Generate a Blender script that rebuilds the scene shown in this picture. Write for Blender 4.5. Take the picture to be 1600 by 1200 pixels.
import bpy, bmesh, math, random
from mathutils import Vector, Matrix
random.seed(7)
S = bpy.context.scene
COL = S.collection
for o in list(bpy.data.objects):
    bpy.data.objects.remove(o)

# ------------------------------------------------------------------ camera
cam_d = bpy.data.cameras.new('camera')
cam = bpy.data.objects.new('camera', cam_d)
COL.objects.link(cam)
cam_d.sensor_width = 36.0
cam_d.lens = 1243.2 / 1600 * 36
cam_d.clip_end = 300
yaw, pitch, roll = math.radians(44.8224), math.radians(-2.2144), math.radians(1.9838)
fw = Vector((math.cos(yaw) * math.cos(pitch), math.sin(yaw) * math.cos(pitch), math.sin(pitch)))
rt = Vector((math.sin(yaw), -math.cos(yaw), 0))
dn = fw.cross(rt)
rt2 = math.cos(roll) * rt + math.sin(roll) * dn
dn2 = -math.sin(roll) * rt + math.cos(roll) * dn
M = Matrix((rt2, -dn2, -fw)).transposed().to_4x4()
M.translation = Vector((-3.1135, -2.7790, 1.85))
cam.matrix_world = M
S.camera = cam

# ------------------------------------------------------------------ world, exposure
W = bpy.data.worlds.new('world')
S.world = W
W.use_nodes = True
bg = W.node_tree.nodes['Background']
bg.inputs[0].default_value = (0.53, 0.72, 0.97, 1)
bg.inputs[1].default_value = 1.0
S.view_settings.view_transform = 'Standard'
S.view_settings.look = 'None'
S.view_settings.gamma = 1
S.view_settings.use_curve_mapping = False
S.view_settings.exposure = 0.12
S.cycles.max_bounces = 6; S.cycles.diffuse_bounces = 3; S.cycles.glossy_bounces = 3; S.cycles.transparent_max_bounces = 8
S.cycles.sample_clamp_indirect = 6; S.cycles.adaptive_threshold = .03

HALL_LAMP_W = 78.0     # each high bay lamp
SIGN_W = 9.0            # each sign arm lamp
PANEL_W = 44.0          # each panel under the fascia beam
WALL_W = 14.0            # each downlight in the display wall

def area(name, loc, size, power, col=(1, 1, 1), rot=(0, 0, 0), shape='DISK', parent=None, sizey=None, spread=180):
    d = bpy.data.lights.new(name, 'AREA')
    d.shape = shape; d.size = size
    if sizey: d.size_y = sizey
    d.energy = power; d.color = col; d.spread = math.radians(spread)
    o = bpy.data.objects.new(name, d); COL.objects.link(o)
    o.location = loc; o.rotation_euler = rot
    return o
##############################
Problem to solve
Extract each line of the material exactly as it stands.

Expected output
Generate a Blender script that rebuilds the scene shown in this picture. Write for Blender 4.5. Take the picture to be 1600 by 1200 pixels.
import bpy, bmesh, math, random
from mathutils import Vector, Matrix
random.seed(7)
S = bpy.context.scene
COL = S.collection
for o in list(bpy.data.objects):
    bpy.data.objects.remove(o)

# ------------------------------------------------------------------ camera
cam_d = bpy.data.cameras.new('camera')
cam = bpy.data.objects.new('camera', cam_d)
COL.objects.link(cam)
cam_d.sensor_width = 36.0
cam_d.lens = 1243.2 / 1600 * 36
cam_d.clip_end = 300
yaw, pitch, roll = math.radians(44.8224), math.radians(-2.2144), math.radians(1.9838)
fw = Vector((math.cos(yaw) * math.cos(pitch), math.sin(yaw) * math.cos(pitch), math.sin(pitch)))
rt = Vector((math.sin(yaw), -math.cos(yaw), 0))
dn = fw.cross(rt)
rt2 = math.cos(roll) * rt + math.sin(roll) * dn
dn2 = -math.sin(roll) * rt + math.cos(roll) * dn
M = Matrix((rt2, -dn2, -fw)).transposed().to_4x4()
M.translation = Vector((-3.1135, -2.7790, 1.85))
cam.matrix_world = M
S.camera = cam

# ------------------------------------------------------------------ world, exposure
W = bpy.data.worlds.new('world')
S.world = W
W.use_nodes = True
bg = W.node_tree.nodes['Background']
bg.inputs[0].default_value = (0.53, 0.72, 0.97, 1)
bg.inputs[1].default_value = 1.0
S.view_settings.view_transform = 'Standard'
S.view_settings.look = 'None'
S.view_settings.gamma = 1
S.view_settings.use_curve_mapping = False
S.view_settings.exposure = 0.12
S.cycles.max_bounces = 6; S.cycles.diffuse_bounces = 3; S.cycles.glossy_bounces = 3; S.cycles.transparent_max_bounces = 8
S.cycles.sample_clamp_indirect = 6; S.cycles.adaptive_threshold = .03

HALL_LAMP_W = 78.0     # each high bay lamp
SIGN_W = 9.0            # each sign arm lamp
PANEL_W = 44.0          # each panel under the fascia beam
WALL_W = 14.0            # each downlight in the display wall

def area(name, loc, size, power, col=(1, 1, 1), rot=(0, 0, 0), shape='DISK', parent=None, sizey=None, spread=180):
    d = bpy.data.lights.new(name, 'AREA')
    d.shape = shape; d.size = size
    if sizey: d.size_y = sizey
    d.energy = power; d.color = col; d.spread = math.radians(spread)
    o = bpy.data.objects.new(name, d); COL.objects.link(o)
    o.location = loc; o.rotation_euler = rot
    return o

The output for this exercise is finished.